Rarely has rock music combined such high-intensity voltage with such a fierce narrative drive. What’s even more impressive, however, is how 27 years later, Dylan continues to make music with purpose and intensity equalling that of “Live 1975.” Last Sunday night at the Hartford Civic Center, Dylan tore through 20 songs spanning his entire career, from “My Back Pages” and “Visions of Johanna” through “Shelter from the Storm” and more recent songs from last year’s “Love and Theft” album. It was a concert of many peaks and valleys, from a high-lonesome, acoustic version of “Shelter from the Storm” rearranged to sound like The Band’s classic, “The Weight,” to a version of “High Water” given a funk-r&b treatment recalling the arrangement from “Slow Train Coming.”

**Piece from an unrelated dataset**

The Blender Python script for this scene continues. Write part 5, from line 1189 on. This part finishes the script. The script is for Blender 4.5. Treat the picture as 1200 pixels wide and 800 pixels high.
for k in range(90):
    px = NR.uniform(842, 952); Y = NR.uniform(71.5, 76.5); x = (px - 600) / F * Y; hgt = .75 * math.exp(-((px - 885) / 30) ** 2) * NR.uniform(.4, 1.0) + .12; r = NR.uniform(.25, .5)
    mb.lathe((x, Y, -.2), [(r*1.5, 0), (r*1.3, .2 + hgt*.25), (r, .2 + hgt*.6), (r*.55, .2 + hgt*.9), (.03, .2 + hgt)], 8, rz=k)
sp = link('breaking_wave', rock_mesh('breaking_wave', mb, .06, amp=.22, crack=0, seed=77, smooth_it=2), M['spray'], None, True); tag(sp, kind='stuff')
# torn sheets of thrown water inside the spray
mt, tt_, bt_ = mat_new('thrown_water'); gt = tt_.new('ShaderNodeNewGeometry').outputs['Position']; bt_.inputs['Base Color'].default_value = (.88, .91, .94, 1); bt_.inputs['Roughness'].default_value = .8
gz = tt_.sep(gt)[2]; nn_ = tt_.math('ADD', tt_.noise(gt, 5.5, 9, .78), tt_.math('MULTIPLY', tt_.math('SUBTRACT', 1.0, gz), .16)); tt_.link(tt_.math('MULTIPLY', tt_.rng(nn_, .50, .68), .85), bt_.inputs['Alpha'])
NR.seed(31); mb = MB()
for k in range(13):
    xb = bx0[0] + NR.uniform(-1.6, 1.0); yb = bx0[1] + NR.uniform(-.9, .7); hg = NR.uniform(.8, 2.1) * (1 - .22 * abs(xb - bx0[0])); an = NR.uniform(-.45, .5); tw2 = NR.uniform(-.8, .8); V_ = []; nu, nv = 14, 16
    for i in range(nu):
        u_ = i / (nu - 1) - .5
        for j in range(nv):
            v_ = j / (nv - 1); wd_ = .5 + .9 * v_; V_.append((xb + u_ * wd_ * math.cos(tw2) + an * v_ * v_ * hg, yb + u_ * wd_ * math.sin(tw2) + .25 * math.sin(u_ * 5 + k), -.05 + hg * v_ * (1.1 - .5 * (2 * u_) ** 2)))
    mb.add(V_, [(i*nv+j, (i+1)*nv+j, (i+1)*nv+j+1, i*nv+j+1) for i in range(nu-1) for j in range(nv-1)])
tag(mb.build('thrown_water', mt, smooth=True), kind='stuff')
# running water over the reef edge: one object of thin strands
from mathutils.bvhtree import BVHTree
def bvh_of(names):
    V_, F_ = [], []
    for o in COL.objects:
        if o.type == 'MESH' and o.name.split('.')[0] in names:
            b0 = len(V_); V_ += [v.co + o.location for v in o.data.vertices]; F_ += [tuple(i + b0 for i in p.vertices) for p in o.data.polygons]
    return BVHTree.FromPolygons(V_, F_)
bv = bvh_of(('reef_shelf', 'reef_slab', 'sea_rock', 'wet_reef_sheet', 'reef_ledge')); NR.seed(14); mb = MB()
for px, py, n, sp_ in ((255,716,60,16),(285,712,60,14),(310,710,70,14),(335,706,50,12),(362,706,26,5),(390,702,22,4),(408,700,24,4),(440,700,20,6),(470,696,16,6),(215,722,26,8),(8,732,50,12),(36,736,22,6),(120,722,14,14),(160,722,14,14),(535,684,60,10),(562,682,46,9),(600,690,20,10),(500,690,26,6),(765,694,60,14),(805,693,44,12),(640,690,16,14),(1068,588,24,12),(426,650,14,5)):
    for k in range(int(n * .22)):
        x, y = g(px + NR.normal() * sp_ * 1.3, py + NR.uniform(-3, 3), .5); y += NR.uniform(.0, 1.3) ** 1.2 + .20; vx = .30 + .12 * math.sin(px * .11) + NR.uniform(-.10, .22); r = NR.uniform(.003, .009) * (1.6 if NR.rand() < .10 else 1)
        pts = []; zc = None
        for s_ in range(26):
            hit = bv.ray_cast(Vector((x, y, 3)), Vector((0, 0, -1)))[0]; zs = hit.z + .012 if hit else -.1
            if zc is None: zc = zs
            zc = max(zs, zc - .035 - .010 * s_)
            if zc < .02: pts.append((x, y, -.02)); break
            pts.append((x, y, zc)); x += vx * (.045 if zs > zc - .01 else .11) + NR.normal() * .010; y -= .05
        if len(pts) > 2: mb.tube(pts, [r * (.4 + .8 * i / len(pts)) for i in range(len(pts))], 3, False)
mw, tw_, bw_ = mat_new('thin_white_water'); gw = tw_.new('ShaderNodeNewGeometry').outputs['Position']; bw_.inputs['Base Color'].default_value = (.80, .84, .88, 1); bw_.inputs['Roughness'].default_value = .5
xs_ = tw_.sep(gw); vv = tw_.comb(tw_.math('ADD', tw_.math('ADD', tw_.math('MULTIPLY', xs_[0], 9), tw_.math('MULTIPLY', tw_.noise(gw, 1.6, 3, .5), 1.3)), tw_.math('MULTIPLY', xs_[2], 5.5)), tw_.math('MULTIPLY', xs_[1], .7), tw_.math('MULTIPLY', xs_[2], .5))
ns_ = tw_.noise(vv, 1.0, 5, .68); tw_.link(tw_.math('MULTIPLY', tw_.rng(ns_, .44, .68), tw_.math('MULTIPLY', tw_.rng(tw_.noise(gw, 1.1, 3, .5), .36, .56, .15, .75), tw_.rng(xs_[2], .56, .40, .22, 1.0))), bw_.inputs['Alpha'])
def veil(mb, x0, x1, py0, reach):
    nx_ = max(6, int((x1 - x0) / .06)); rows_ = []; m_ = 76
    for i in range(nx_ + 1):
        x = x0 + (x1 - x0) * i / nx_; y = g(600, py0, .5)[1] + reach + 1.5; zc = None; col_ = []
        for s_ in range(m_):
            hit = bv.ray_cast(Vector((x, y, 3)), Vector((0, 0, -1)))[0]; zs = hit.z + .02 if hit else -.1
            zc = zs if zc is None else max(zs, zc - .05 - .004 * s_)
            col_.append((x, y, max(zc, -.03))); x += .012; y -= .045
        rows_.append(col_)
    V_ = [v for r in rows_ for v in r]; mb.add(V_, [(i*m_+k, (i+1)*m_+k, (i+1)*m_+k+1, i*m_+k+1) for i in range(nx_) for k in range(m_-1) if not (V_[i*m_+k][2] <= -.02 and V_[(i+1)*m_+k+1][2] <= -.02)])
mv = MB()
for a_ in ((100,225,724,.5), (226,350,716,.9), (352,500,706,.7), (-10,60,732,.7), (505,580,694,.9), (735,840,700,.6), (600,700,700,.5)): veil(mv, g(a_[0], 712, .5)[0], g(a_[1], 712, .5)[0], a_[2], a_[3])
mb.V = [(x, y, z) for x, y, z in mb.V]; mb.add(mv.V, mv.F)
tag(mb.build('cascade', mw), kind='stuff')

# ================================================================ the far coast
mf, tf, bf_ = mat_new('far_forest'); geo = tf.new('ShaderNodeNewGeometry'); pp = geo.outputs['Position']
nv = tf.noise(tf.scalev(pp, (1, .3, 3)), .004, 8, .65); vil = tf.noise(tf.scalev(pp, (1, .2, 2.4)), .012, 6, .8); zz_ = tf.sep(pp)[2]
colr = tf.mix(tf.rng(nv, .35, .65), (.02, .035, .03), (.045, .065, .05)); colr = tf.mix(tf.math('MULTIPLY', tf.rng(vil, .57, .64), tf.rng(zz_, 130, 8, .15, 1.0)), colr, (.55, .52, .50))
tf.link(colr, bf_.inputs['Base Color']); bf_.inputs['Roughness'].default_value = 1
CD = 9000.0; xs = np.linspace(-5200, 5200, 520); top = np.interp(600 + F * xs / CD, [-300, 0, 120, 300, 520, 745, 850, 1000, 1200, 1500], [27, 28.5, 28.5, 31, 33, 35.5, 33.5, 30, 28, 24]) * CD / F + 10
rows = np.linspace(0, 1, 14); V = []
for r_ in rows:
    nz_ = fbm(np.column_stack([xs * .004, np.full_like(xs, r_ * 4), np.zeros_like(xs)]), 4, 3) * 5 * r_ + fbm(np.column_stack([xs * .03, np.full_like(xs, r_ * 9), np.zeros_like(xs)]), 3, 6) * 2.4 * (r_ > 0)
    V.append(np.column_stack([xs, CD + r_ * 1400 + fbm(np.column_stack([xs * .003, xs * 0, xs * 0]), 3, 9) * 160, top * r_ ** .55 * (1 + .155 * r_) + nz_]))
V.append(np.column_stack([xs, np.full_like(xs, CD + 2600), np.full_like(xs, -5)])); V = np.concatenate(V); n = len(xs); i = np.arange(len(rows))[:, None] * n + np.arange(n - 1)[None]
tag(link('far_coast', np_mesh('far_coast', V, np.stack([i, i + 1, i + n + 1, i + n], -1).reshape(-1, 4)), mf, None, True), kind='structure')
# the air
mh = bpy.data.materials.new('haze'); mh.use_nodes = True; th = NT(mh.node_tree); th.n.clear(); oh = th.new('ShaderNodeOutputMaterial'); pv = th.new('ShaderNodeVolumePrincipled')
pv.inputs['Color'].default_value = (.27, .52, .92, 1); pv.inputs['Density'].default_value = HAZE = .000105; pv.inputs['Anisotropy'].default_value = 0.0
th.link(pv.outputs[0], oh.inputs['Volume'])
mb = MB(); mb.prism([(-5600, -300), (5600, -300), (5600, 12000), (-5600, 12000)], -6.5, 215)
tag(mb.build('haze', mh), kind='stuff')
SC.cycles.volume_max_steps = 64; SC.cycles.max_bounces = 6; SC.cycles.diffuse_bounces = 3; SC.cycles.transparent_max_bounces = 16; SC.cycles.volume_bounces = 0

That at age 61 Dylan continues to pull out tricks from his hat is all the more impressive. For half the concert, he played an electric piano instead of guitar, and in doing so, seemed utterly revitalized, throwing himself into his singing in ways he hasn’t since 1975. He opened the door beyond his own past, too, playing songs by the Rolling Stones (“Brown Sugar”), Neil Young (“Old Man”), Van Morrison (“Carrying a Torch”) and Warren Zevon (“Mutineer”), paying tribute to his contemporaries while staking his own claim as an interpreter. In the passion and intensity with which he delivered songs like “The Wicked Messenger,” “Honest With Me” and “All Along the Watchtower,” he made clear that he has little left to prove.

In 1975 – just 10 years after “Like a Rolling Stone” first hit big -- he had even less to prove, and wound up making some of the best music of his career. Maybe that’s his secret.